VALLEY FORGE, Pa. — PJM would have to implement programs adhering to specific rules and strict oversight in order to include summer demand reductions in its load forecasts, stakeholders learned last week.
Staff unveiled a proposal for implementing the demand reductions initiative, which has been driven by ratepayer representatives, at an Aug. 15 meeting of the Summer Only Demand Response Senior Task Force. Participation would be restricted to demand response programs approved by a state or regional regulator, and, to avoid double-counting, customers included in the programs would be barred from also participating as DR or price-responsive demand in PJM’s markets during the same delivery year. Instead of receiving a direct payment, their value would be included as avoided capacity costs for the entire zone through a shift in the variable resource requirement curve used in the Base Residual Auction and Incremental Auctions for the delivery year.
Programs would need to indicate several factors by Aug. 31 prior to the delivery year’s BRA, including:
A threshold on PJM’s temperature-humidity index to trigger interruption;
A duration in hours;
The number of megawatts that can be curtailed per hour;
The months an interruption can occur; and
All historical add-backs for the programs.
PJM’s Tom Falin said the add-backs are necessary to “start with a clean load history.”
“Our concern is that some of this peak shaving may already be reflected in the load history,” he said.
Measurement and verification of the curtailment will also be important to confirm that what gets included in the load forecast is what actually occurs to ensure “as accurate a load forecast as possible.”
Staff’s initial forecast reduction will be based on a modified load history that assumes perfect curtailment performance since 1998. After three years of actual monitoring, the forecast will transition to using a three-year rolling average. But performance during the first two summers will be “key,” Falin said, because “we’re going to take the performance result for that summer and assume that would have happened for the previous 18 years.”
EnerNOC’s Brian Kauffman presented an alternative proposal that would allow summer DR to participate in both load forecast adjustment (LFA) and as Capacity Performance resources. To avoid double-counting, Kauffman offered several proposals on measurement and verification, add-backs and payment rules to differentiate between megawatts committed under the LFA versus CP versus energy markets.
PJM staff were immediately against the idea, but Kauffman implored them to “first explore this and determine if it’s impractical.”
The Independent Market Monitor’s Skyler Marzewski offered a revised proposal that would prohibit participation in multiple markets and exclude add-backs. PJM’s Andrew Gledhill said “we’re going to have to get the accounting right” because there might be potential for gaming.

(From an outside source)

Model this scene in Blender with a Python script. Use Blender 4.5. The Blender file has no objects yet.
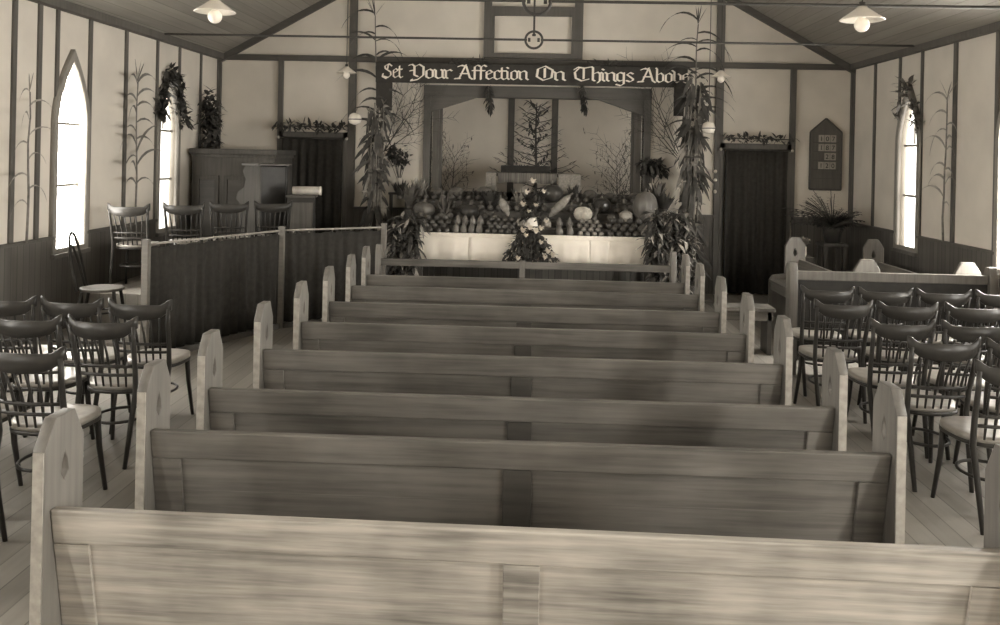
import bpy, bmesh, math, random
from mathutils import Vector, Matrix
random.seed(7)
C = bpy.context.scene.collection
PI = math.pi

# ------------------------------------------------------------------ camera model (1000 x 625 frame)
F, YAW, ROLL, CY, H = 850.0, -.037, .021, 155.5, 1.88
def at(px, py, y):
    """world point that lies at depth y along the hall on the line of sight of a photo pixel"""
    a, b = px - 500, py - CY
    cr, sr = math.cos(ROLL), math.sin(ROLL)
    u, v = cr*a + sr*b, -sr*a + cr*b
    x, z = u/F, -v/F
    c, s = math.cos(YAW), math.sin(YAW)
    rx, ry = x*c + s, c - x*s
    t = y/ry
    return Vector((rx*t, y, H + z*t))

# ------------------------------------------------------------------ materials
def lin(c):
    c /= 255.0
    return c/12.92 if c <= .04045 else ((c+.055)/1.055)**2.4
def sep(v):
    return (lin(min(255, v*1.02)), lin(min(255, v*.985)), lin(min(255, v*.93)), 1)
def newmat(name):
    m = bpy.data.materials.new(name); m.use_nodes = True
    nt = m.node_tree
    return m, nt, nt.nodes['Principled BSDF']
def N(nt, t, **kw):
    n = nt.nodes.new(t)
    for k, v in kw.items():
        setattr(n, k, v)
    return n
def ramp(nt, fac, stops):
    r = N(nt, 'ShaderNodeValToRGB')
    e = r.color_ramp.elements
    while len(e) < len(stops): e.new(.5)
    for el, (p, v) in zip(e, stops):
        el.position = p; el.color = sep(v) if not isinstance(v, tuple) else v
    nt.links.new(fac, r.inputs['Fac'])
    return r.outputs['Color']
def plain(name, lo, hi=None, rough=.7, scale=8, spec=.3, aniso=None, bump=0, detail=4):
    m, nt, b = newmat(name)
    hi = lo*1.12 if hi is None else hi
    tc = N(nt, 'ShaderNodeTexCoord'); mp = N(nt, 'ShaderNodeMapping')
    nt.links.new(tc.outputs['Object'], mp.inputs['Vector'])
    if aniso: mp.inputs['Scale'].default_value = aniso
    nz = N(nt, 'ShaderNodeTexNoise'); nz.inputs['Scale'].default_value = scale; nz.inputs['Detail'].default_value = detail
    nt.links.new(mp.outputs['Vector'], nz.inputs['Vector'])
    nt.links.new(ramp(nt, nz.outputs['Fac'], [(.3, lo), (.7, hi)]), b.inputs['Base Color'])
    b.inputs['Roughness'].default_value = rough
    b.inputs['Specular IOR Level'].default_value = spec
    if bump:
        bp = N(nt, 'ShaderNodeBump'); bp.inputs['Strength'].default_value = bump; bp.inputs['Distance'].default_value = .01
        nt.links.new(nz.outputs['Fac'], bp.inputs['Height']); nt.links.new(bp.outputs['Normal'], b.inputs['Normal'])
    return m
def boards(name, lo, hi, width, axis='X', along='Y', rough=.6, seam=.04, dark=.55, spec=.3, length=0):
    """tongue and groove boards: tone per board, streaky grain, dark seams"""
    m, nt, b = newmat(name)
    L = nt.links.new
    tc = N(nt, 'ShaderNodeTexCoord'); sx = N(nt, 'ShaderNodeSeparateXYZ'); L(tc.outputs['Object'], sx.inputs[0])
    d = N(nt, 'ShaderNodeMath', operation='DIVIDE'); L(sx.outputs[axis], d.inputs[0]); d.inputs[1].default_value = width
    fl = N(nt, 'ShaderNodeMath', operation='FLOOR'); L(d.outputs[0], fl.inputs[0])
    fr = N(nt, 'ShaderNodeMath', operation='FRACT'); L(d.outputs[0], fr.inputs[0])
    wn = N(nt, 'ShaderNodeTexWhiteNoise', noise_dimensions='1D'); L(fl.outputs[0], wn.inputs['W'])
    mp = N(nt, 'ShaderNodeMapping'); L(tc.outputs['Object'], mp.inputs['Vector'])
    sc = [14, 14, 14]; sc['XYZ'.index(along)] = .9
    mp.inputs['Scale'].default_value = sc
    nz = N(nt, 'ShaderNodeTexNoise'); nz.inputs['Scale'].default_value = 1.5; nz.inputs['Detail'].default_value = 5
    L(mp.outputs['Vector'], nz.inputs['Vector'])
    mx = N(nt, 'ShaderNodeMath', operation='MULTIPLY_ADD'); L(wn.outputs['Value'], mx.inputs[0]); mx.inputs[1].default_value = .45
    ms = N(nt, 'ShaderNodeMath', operation='MULTIPLY'); L(nz.outputs['Fac'], ms.inputs[0]); ms.inputs[1].default_value = .75
    L(ms.outputs[0], mx.inputs[2])
    col = ramp(nt, mx.outputs[0], [(.25, lo), (.85, hi)])
    lt = N(nt, 'ShaderNodeMath', operation='LESS_THAN'); L(fr.outputs[0], lt.inputs[0]); lt.inputs[1].default_value = seam
    mi = N(nt, 'ShaderNodeMix', data_type='RGBA', blend_type='MULTIPLY')
    L(lt.outputs[0], mi.inputs['Factor']); L(col, mi.inputs['A']); mi.inputs['B'].default_value = (dark, dark, dark, 1)
    L(mi.outputs['Result'], b.inputs['Base Color'])
    b.inputs['Roughness'].default_value = rough; b.inputs['Specular IOR Level'].default_value = spec
    return m
def wood(name, lo, hi, along='X', rough=.42, scale=1.6, spec=.35, stain=.0):
    m, nt, b = newmat(name)
    L = nt.links.new
    tc = N(nt, 'ShaderNodeTexCoord'); mp = N(nt, 'ShaderNodeMapping')
    oi = N(nt, 'ShaderNodeObjectInfo'); ad = N(nt, 'ShaderNodeVectorMath', operation='ADD')
    ml = N(nt, 'ShaderNodeMath', operation='MULTIPLY'); L(oi.outputs['Random'], ml.inputs[0]); ml.inputs[1].default_value = 7.0
    L(tc.outputs['Object'], ad.inputs[0]); L(ml.outputs[0], ad.inputs[1])
    L(ad.outputs[0], mp.inputs['Vector'])
    sc = [22, 22, 22]; sc['XYZ'.index(along)] = 1.1
    mp.inputs['Scale'].default_value = sc
    nz = N(nt, 'ShaderNodeTexNoise'); nz.inputs['Scale'].default_value = scale; nz.inputs['Detail'].default_value = 6; nz.inputs['Roughness'].default_value = .6
    L(mp.outputs['Vector'], nz.inputs['Vector'])
    n2 = N(nt, 'ShaderNodeTexNoise'); n2.inputs['Scale'].default_value = 2.2; n2.inputs['Detail'].default_value = 3
    L(ad.outputs[0], n2.inputs['Vector'])
    mx = N(nt, 'ShaderNodeMath', operation='MULTIPLY_ADD'); L(n2.outputs['Fac'], mx.inputs[0]); mx.inputs[1].default_value = .5
    ms = N(nt, 'ShaderNodeMath', operation='MULTIPLY'); L(nz.outputs['Fac'], ms.inputs[0]); ms.inputs[1].default_value = .5
    L(ms.outputs[0], mx.inputs[2])
    L(ramp(nt, mx.outputs[0], [(.36, lo), (.62, hi)]), b.inputs['Base Color'])
    b.inputs['Roughness'].default_value = rough; b.inputs['Specular IOR Level'].default_value = spec
    return m
def glow(name, strength, col=(1, .93, .76)):
    m, nt, b = newmat(name)
    b.inputs['Base Color'].default_value = (.8, .75, .65, 1)
    tc = N(nt, 'ShaderNodeTexCoord'); nz = N(nt, 'ShaderNodeTexNoise'); nz.inputs['Scale'].default_value = 3
    nt.links.new(tc.outputs['Object'], nz.inputs['Vector'])
    cc = ramp(nt, nz.outputs['Fac'], [(.3, tuple(x*.92 for x in col)+(1,)), (.7, col+(1,))])
    nt.links.new(cc, b.inputs['Emission Color'])
    b.inputs['Emission Strength'].default_value = strength
    return m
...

Eric Matheson with the Pennsylvania Public Utility Commission withdrew his proposal but provided a presentation on timing conflicts between state peak-shaving programs, such as Pennsylvania’s Act 129, and PJM’s requirements.

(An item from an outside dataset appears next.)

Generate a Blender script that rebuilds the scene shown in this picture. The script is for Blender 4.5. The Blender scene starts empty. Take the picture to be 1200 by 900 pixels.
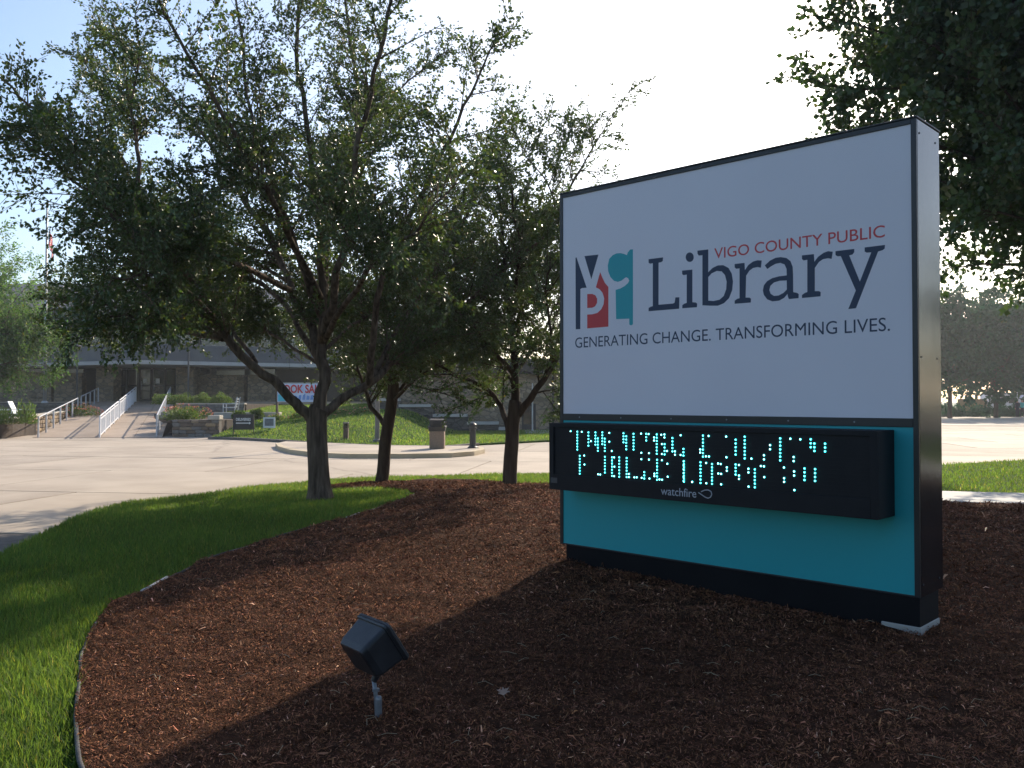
import bpy, bmesh, math, random
import numpy as np
from mathutils import Vector, Matrix, noise as mnoise
from mathutils.geometry import delaunay_2d_cdt, tessellate_polygon

random.seed(7)
RNG = np.random.default_rng(11)
R = math.radians
scene = bpy.context.scene
COL = scene.collection

# ------------------------------------------------------------------ camera
FPX, PITCH, CAMH = 1010.0, R(1.08), 1.6
cam_data = bpy.data.cameras.new('camera')
cam_data.sensor_width = 36.0
cam_data.lens = 36.0 * FPX / 1200.0
cam_data.clip_start, cam_data.clip_end = 0.05, 3000.0
cam = bpy.data.objects.new('camera', cam_data)
COL.objects.link(cam)
cam.location = (0, 0, CAMH)
cam.rotation_euler = (R(90) + PITCH, 0, 0)
scene.camera = cam

# ------------------------------------------------------------------ world, sun, exposure
SUN_AZ, SUN_EL = R(26), R(29.5)
world = bpy.data.worlds.new('World')
scene.world = world
world.use_nodes = True
wn = world.node_tree.nodes
bg = wn['Background']
sky = wn.new('ShaderNodeTexSky')
sky.sky_type = 'NISHITA'
sky.sun_disc = False
sky.sun_elevation, sky.sun_rotation = SUN_EL, SUN_AZ
sky.air_density, sky.dust_density, sky.ozone_density = 1.0, 1.7, 2.4
bg.inputs['Strength'].default_value = 0.15
world.node_tree.links.new(sky.outputs['Color'], bg.inputs['Color'])

sun_dir = Vector((math.sin(SUN_AZ) * math.cos(SUN_EL), math.cos(SUN_AZ) * math.cos(SUN_EL), math.sin(SUN_EL)))
sl = bpy.data.lights.new('sun', 'SUN')
sl.energy, sl.angle, sl.color = 4.8, R(0.53), (1.0, 0.865, 0.68)
sun = bpy.data.objects.new('sun', sl)
COL.objects.link(sun)
sun.location = sun_dir * 120
sun.rotation_euler = sun_dir.to_track_quat('Z', 'Y').to_euler()

vs = scene.view_settings
vs.view_transform, vs.look, vs.gamma, vs.exposure = 'Standard', 'None', 1.0, 0.56
vs.use_curve_mapping = False
scene.cycles.use_denoising = True
scene.cycles.max_bounces = 6
scene.cycles.transparent_max_bounces = 6
scene.cycles.volume_bounces = 1

# ------------------------------------------------------------------ measuring helpers
RIGHT = Vector((1, 0, 0))
FWD = Vector((0, math.cos(PITCH), math.sin(PITCH)))
UP = Vector((0, -math.sin(PITCH), math.cos(PITCH)))
CAMP = Vector((0, 0, CAMH))


def ray(u, v):
    return FWD + RIGHT * ((u - 600) / FPX) - UP * ((v - 450) / FPX)


def at(u, v, y):
    d = ray(u, v)
    return CAMP + d * (y / d.y)


def mound(x, y):
    return 0.28 * math.exp(-(((x - 1.5) / 5.0) ** 2 + ((y - 11.0) / 3.8) ** 2))


def mound_np(x, y):
    return 0.28 * np.exp(-(((x - 1.5) / 5.0) ** 2 + ((y - 11.0) / 3.8) ** 2))


def ground(u, v, z=None):
    d = ray(u, v)
    zz = 0.0 if z is None else z
    p = CAMP
    for _ in range(12):
        t = (zz - CAMH) / d.z
        p = CAMP + d * t
        if z is not None:
            break
        zz = 0.5 * zz + 0.5 * mound(p.x, p.y)
    return p


def smooth(a, b, x):
    t = min(1.0, max(0.0, (x - a) / (b - a)))
    return t * t * (3 - 2 * t)


# ------------------------------------------------------------------ materials
def new_mat(name):
    m = bpy.data.materials.new(name)
    m.use_nodes = True
    nt = m.node_tree
    return m, nt, nt.nodes, nt.links, nt.nodes['Principled BSDF']


def mat(name, c1, c2=None, scale=4.0, rough=0.7, bump=0.0, bscale=None, metallic=0.0, detail=6.0, spec=0.5,
        emit=None, estr=0.0, coat=0.0, stretch=None):
    m, nt, N, L, P = new_mat(name)
    P.inputs['Roughness'].default_value = rough
    P.inputs['Metallic'].default_value = metallic
    P.inputs['Specular IOR Level'].default_value = spec
    P.inputs['Coat Weight'].default_value = coat
    if emit:
        P.inputs['Emission Color'].default_value = (*emit, 1)
        P.inputs['Emission Strength'].default_value = estr
    if c2 is None:
        P.inputs['Base Color'].default_value = (*c1, 1)
    tc = N.new('ShaderNodeTexCoord')
    src = tc.outputs['Object']
    if stretch:
        mp = N.new('ShaderNodeMapping')
        mp.inputs['Scale'].default_value = stretch
        L.new(src, mp.inputs['Vector'])
        src = mp.outputs['Vector']
    if c2 is not None:
        n1 = N.new('ShaderNodeTexNoise')
        n1.inputs['Scale'].default_value = scale
        n1.inputs['Detail'].default_value = detail
        L.new(src, n1.inputs['Vector'])
        rp = N.new('ShaderNodeValToRGB')
        rp.color_ramp.elements[0].position = 0.32
        rp.color_ramp.elements[1].position = 0.68
        rp.color_ramp.elements[0].color = (*c1, 1)
        rp.color_ramp.elements[1].color = (*c2, 1)
        L.new(n1.outputs['Fac'], rp.inputs['Fac'])
        L.new(rp.outputs['Color'], P.inputs['Base Color'])
    if bump:
        n2 = N.new('ShaderNodeTexNoise')
        n2.inputs['Scale'].default_value = bscale or scale * 6
        n2.inputs['Detail'].default_value = 5
        L.new(src, n2.inputs['Vector'])
        b = N.new('ShaderNodeBump')
        b.inputs['Strength'].default_value = bump
        b.inputs['Distance'].default_value = 0.02
        L.new(n2.outputs['Fac'], b.inputs['Height'])
        L.new(b.outputs['Normal'], P.inputs['Normal'])
    return m


def mat_tint(name, base, rough=0.6, transl=0.0, spec=0.4, tcol=None):
    """base colour multiplied by the per-piece colour attribute 'tint'; transl mixes in light passing through"""
    m, nt, N, L, P = new_mat(name)
    a = N.new('ShaderNodeAttribute')
    a.attribute_name = 'tint'
    mx = N.new('ShaderNodeMix')
    mx.data_type = 'RGBA'
    mx.blend_type = 'MULTIPLY'
    mx.inputs[0].default_value = 1.0
    mx.inputs[6].default_value = (*base, 1)
    L.new(a.outputs['Color'], mx.inputs[7])
    L.new(mx.outputs[2], P.inputs['Base Color'])
    P.inputs['Roughness'].default_value = rough
    P.inputs['Specular IOR Level'].default_value = spec
    if transl:
        t = N.new('ShaderNodeBsdfTranslucent')
        mt = N.new('ShaderNodeMix')
        mt.data_type = 'RGBA'
        mt.blend_type = 'MULTIPLY'
        mt.inputs[0].default_value = 1.0
        mt.inputs[6].default_value = (*(tcol or base), 1)
        L.new(a.outputs['Color'], mt.inputs[7])
        L.new(mt.outputs[2], t.inputs['Color'])
        ms = N.new('ShaderNodeMixShader')
        ms.inputs['Fac'].default_value = transl
        out = N['Material Output']
        L.new(P.outputs['BSDF'], ms.inputs[1])
        L.new(t.outputs['BSDF'], ms.inputs[2])
        L.new(ms.outputs['Shader'], out.inputs['Surface'])
    return m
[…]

PJM’s Rebecca Carroll said the group’s next meeting on Aug. 29 will cover dual registrations in capacity and energy programs, and whether load-reduction offers can be increased and decreased in IAs or just increased. Staff are hoping for a vote in time to review it at the group’s Sept. 19 meeting and report to members at the September meeting of the Markets and Reliability Committee.
Staff also confirmed that any changes the group develops wouldn’t be able to be implemented until the 2020 BRA.